We work on decreasing our bursting inbox, and even though we may reach that vaunted zero status, what happens? People start replying to those emails. In droves. Meaning we have even more emails to reply to. (When was the last time I reached zero status? I don’t rightly recall.)
Or we get the house clean and decluttered. Dust removed, piles of papers sorted, toys put away, given away, thrown away. Then someone slops on the carpet or doesn’t clean up their toast crumbs, and boom, the house is messy again. (When was the last time the vicarage was fully clean? I don’t rightly recall.)
Or, here’s a favorite, we get fully caught up on our admin. The taxes are done! The accounts fully up to date! Insurance of every kind has been renewed. Appointments for all sorts of anything have been made. (When was the last time we got all the admin done? I don’t rightly recall.)
Life in all its pieces can feel overwhelming at times. I suppose I cram so much in, whether it be family times and travel, or work projects, that these life maintenance sorts of things can get easily edged out. Along with the fact that I don’t enjoy many of these tasks.
A bigger issue is that on this side of heaven, life will never be complete. We’ll never reach perfection – there will always be something else to do. But our longings remind us of the perfection that awaits us when we join God in glory. When the taxes will no longer be an issue and everything will be clean and shiny.

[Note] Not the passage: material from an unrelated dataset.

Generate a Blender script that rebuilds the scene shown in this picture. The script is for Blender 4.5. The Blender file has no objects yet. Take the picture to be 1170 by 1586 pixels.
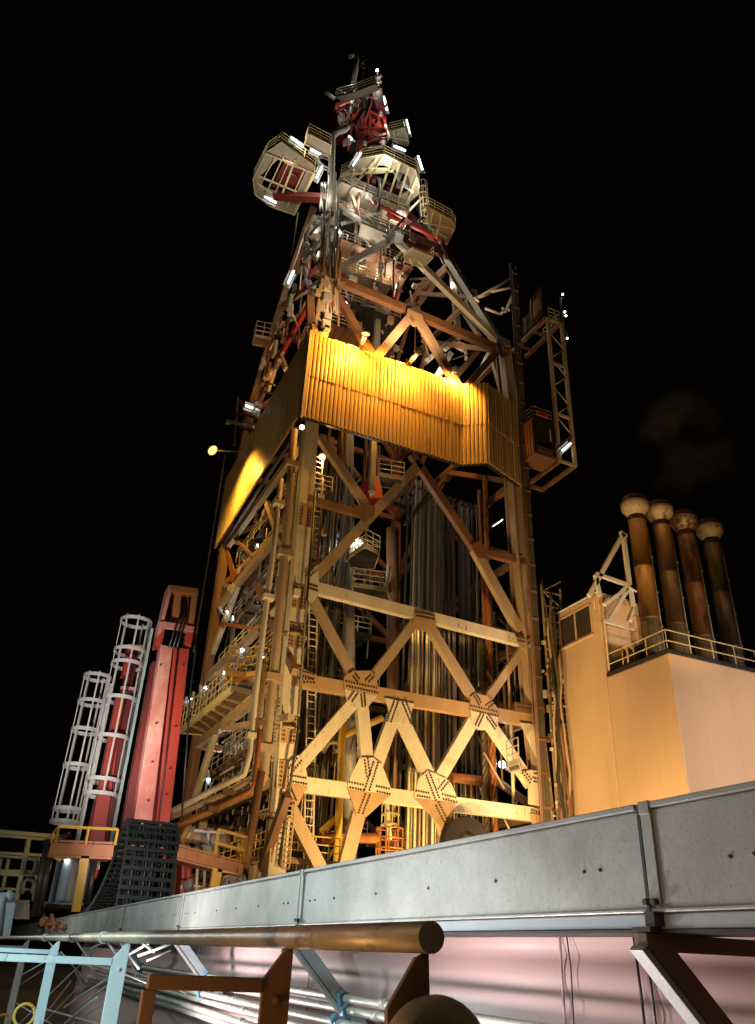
import bpy, math, random
from mathutils import Vector as V, Matrix, noise
random.seed(7)
sc=bpy.context.scene
col=sc.collection
PI=math.pi
# ------------------------------------------------------------------ camera frame (X along the derrick front, Y away, Z up; eye at the origin)
FPX,W0,H0=1223.95,1170,1586
_r,_p,_y=math.radians(2.76),math.radians(29.405),math.radians(23.735)
_f=V((0,math.cos(_p),math.sin(_p)));_u=V((0,-math.sin(_p),math.cos(_p)));_x=V((1,0,0))
_R=_x*math.cos(_r)+_u*math.sin(_r);_U=-_x*math.sin(_r)+_u*math.cos(_r)
_ex=V((math.cos(_y),math.sin(_y),0));_ey=V((-math.sin(_y),math.cos(_y),0))
def fr(d): return V((d.dot(_ex),d.dot(_ey),d.z))
FW,RT,UP=fr(_f),fr(_R),fr(_U)
def ray(x,y): return FW+RT*((x-585)/FPX)-UP*((y-793)/FPX)
def P(x,y,Y=40.): d=ray(x,y); return d*(Y/d.y)
def PX(x,y,X): d=ray(x,y); return d*(X/d.x)
def PZ(x,y,Z): d=ray(x,y); return d*(Z/d.z)
def PN(x,y,n,c): d=ray(x,y); return d*(c/d.dot(n))
LN=V((0,1,-.4)); LC=40-.4*42.7
def PF(x,y):                      # derrick front: upright below z 42.7, leaning back above
    a=P(x,y,40.)
    return a if a.z<42.7 else PN(x,y,LN,LC)
# ------------------------------------------------------------------ mesh builder
class MB:
    def __init__(s): s.v=[];s.f=[];s.m=[];s.sm=[];s.cur=0
    def face(s,idx,smooth=False): s.f.append(tuple(idx));s.m.append(s.cur);s.sm.append(smooth)
    def box(s,lo,hi):
        b=len(s.v);x0,y0,z0=lo;x1,y1,z1=hi
        s.v+=[V(c) for c in((x0,y0,z0),(x1,y0,z0),(x1,y1,z0),(x0,y1,z0),(x0,y0,z1),(x1,y0,z1),(x1,y1,z1),(x0,y1,z1))]
        for q in((3,2,1,0),(4,5,6,7),(0,1,5,4),(1,2,6,5),(2,3,7,6),(3,0,4,7)): s.face([b+i for i in q])
        return s
    def bar(s,a,b,w,h,n=V((0,-1,0)),off=0.):      # rectangular bar; n = outward normal of its front face, which lies on a-b (+off along n)
        a=V(a);b=V(b);d=(b-a).normalized();n=(n-d*n.dot(d)).normalized();t=d.cross(n)
        k=len(s.v)
        for p in(a,b):
            for i,j in((-1,0),(1,0),(1,1),(-1,1)): s.v.append(p+t*(w/2*i)+n*(off-h*j))
        for q in((0,1,2,3),(7,6,5,4),(0,4,5,1),(1,5,6,2),(2,6,7,3),(3,7,4,0)): s.face([k+i for i in q])
        return s
    def ibeam(s,a,b,w,h,n=V((0,-1,0)),t=.06):      # flanges face +-n
        a=V(a);b=V(b);d=(b-a).normalized();n=(n-d*n.dot(d)).normalized()
        s.bar(a,b,w,t,n);s.bar(a-n*(h-t),b-n*(h-t),w,t,n);s.bar(a-n*t*1.01,b-n*t*1.01,t,h-2.02*t,n)
        return s
    def tube(s,pts,r,n=8,cap=True,smooth=True):
        pts=[V(p) for p in pts];k=len(s.v);m=len(pts);ref=None
        for i,p in enumerate(pts):
            a=pts[max(0,i-1)];b=pts[min(m-1,i+1)];d=(b-a).normalized()
            if ref is None:
                ref=V((0,0,1)) if abs(d.z)<.9 else V((1,0,0))
            u=(ref-d*ref.dot(d)).normalized();w=d.cross(u);ref=u
            rr=r[i] if isinstance(r,(list,tuple)) else r
            for j in range(n):
                an=2*PI*(j+.5)/n;s.v.append(p+u*(math.cos(an)*rr)+w*(math.sin(an)*rr))
        for i in range(m-1):
            for j in range(n):
                s.face((k+i*n+j,k+i*n+(j+1)%n,k+(i+1)*n+(j+1)%n,k+(i+1)*n+j),smooth and n>5)
        if cap:
            s.face([k+j for j in range(n)][::-1]);s.face([k+(m-1)*n+j for j in range(n)])
        return s
    def ring(s,c,R,r,axis=V((0,0,1)),n=24,m=6,a0=0,a1=2*PI,flat=None):
        axis=V(axis).normalized();u=axis.orthogonal().normalized() if abs(axis.z)<.99 else V((1,0,0));w=axis.cross(u)
        pts=[c+u*(R*math.cos(a0+(a1-a0)*i/n))+w*(R*math.sin(a0+(a1-a0)*i/n)) for i in range(n+1)]
        if flat:
            for i in range(n):
                q=(pts[i]+pts[i+1])/2-c
                s.bar(pts[i],pts[i+1],flat,.03,q.normalized())
            return s
        return s.tube(pts,r,m)
    def plate(s,poly,ext):
        k=len(s.v);n=len(poly);ext=V(ext);poly=[V(p) for p in poly]
        s.v+=poly+[p+ext for p in poly]
        c=sum(((poly[i]-poly[0]).cross(poly[(i+1)%n]-poly[0]) for i in range(n)),V())
        fl=c.dot(ext)>0
        A=list(range(k,k+n));B=list(range(k+n,k+2*n))
        s.face(A[::-1] if fl else A);s.face(B if fl else B[::-1])
        for i in range(n):
            q=(k+i,k+(i+1)%n,k+n+(i+1)%n,k+n+i);s.face(q if fl else q[::-1])
        return s
    def lathe(s,c,prof,n=20,axis=V((0,0,1))):
        axis=V(axis).normalized();u=axis.orthogonal().normalized();w=axis.cross(u);k=len(s.v);m=len(prof)
        for r,h in prof:
            for j in range(n):
                a=2*PI*j/n;s.v.append(c+axis*h+u*(r*math.cos(a))+w*(r*math.sin(a)))
        for i in range(m-1):
            for j in range(n): s.face((k+i*n+j,k+i*n+(j+1)%n,k+(i+1)*n+(j+1)%n,k+(i+1)*n+j),True)
        s.face([k+j for j in range(n)][::-1]);s.face([k+(m-1)*n+j for j in range(n)])
        return s
    def bolts(s,a,b,num,n=V((0,-1,0)),r=.06,h=.05,stag=0,gap=0):
        a=V(a);b=V(b);d=(b-a).normalized();t=d.cross(n)
        o=s.cur;s.cur=1
        for row in ((-1,1) if gap else (0,)):
            for i in range(num):
                f=(i+.5+(stag*row*.25 if gap else 0))/num
                c=a.lerp(b,f)+t*(gap*row)
                s.tube([c,c+n*h],r,6,True,False)
        s.cur=o
        return s
    def build(s,name,mats,parent=None,bevel=0,solid=0):
        if not isinstance(mats,(list,tuple)): mats=[mats]
        me=bpy.data.meshes.new(name)
        if parent is None:
            xs=[p.x for p in s.v];ys=[p.y for p in s.v];zs=[p.z for p in s.v]
            o=V(((min(xs)+max(xs))/2,(min(ys)+max(ys))/2,min(zs)))
        else: o=wloc(parent)
        me.from_pydata([tuple(p-o) for p in s.v],[],s.f)
        for m in mats: me.materials.append(m)
        me.polygons.foreach_set('material_index',[min(i,len(mats)-1) for i in s.m])
        me.polygons.foreach_set('use_smooth',s.sm)
        me.update()
        ob=bpy.data.objects.new(name,me);col.objects.link(ob)
        if parent is None: ob.location=o
        else: ob.parent=parent
        if solid:
            md=ob.modifiers.new('s','SOLIDIFY');md.thickness=solid;md.offset=0
        if bevel:
            md=ob.modifiers.new('b','BEVEL');md.width=bevel;md.segments=2;md.limit_method='ANGLE'
        return ob
def wloc(o):
    l=V(o.location)
    while o.parent: o=o.parent;l=l+V(o.location)
    return l
def tag(o,label=None,cat=None,group=None,kind=None):
    for k,v in(('label',label),('category',cat),('group',group),('kind',kind)):
        if v: o[k]=v
    return o
def thing(name,label,cat,loc,group=None):
    o=bpy.data.objects.new(name,None);col.objects.link(o);o.location=V(loc);o.empty_display_size=.3
    return tag(o,label,cat,group)
def clone(o,delta,label=None):
    c=o.copy();col.objects.link(c);c.location=V(o.location)+V(delta)
    if label: c['label']=label
    def kids(a,b):
        for ch in list(a.children):
            d=ch.copy();col.objects.link(d);d.parent=b;kids(ch,d)
    kids(o,c)
    return c
def lerp(a,b,t): return V(a).lerp(V(b),t)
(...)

Until then, we experience moments of transcendence through the love of God with us moment by moment. And that is enough.
I am taking part in the #fiveminutefriday community. To write your own and link up with the other writers, you can do so here.
It has to be doesnt it
My email inbox as a symbol of incompleteness. I think my zero status will be a sign I’m in heaven in the presence of God. Thanks for writing! FMF12
Amen!!
So true- as soon as we feel like we’ve completed a task it begins to build up again. It’s the same with cleaning- you complete it but very soon have to begin again. It is a good reminder thought that our lives will never be complete on earth but that we have amazing hope for the future!
The need to keep cleaning really gets me down!
The thing I have learned through dying is that my best efforts are a completeness in themselves.
Having done all, to stand.
#1 at FMF this week.
https://blessed-are-the-pure-of-heart.blogspot.com/2018/09/your-dying-spouse-518-my-position-is.html
You’re right, there’s always more to do. For many years I believed the lie that I would only be valued if I completed everything. After a breakdown I tossed that lie and can now say, “yes, there is more, but I don’t care. For now, there’s time for people and for rest.” Best choice ever.
I love how intentional you are in choosing not to be bound by the lie. Wonderful!
Enough indeed! Visiting from the #4 spot this week.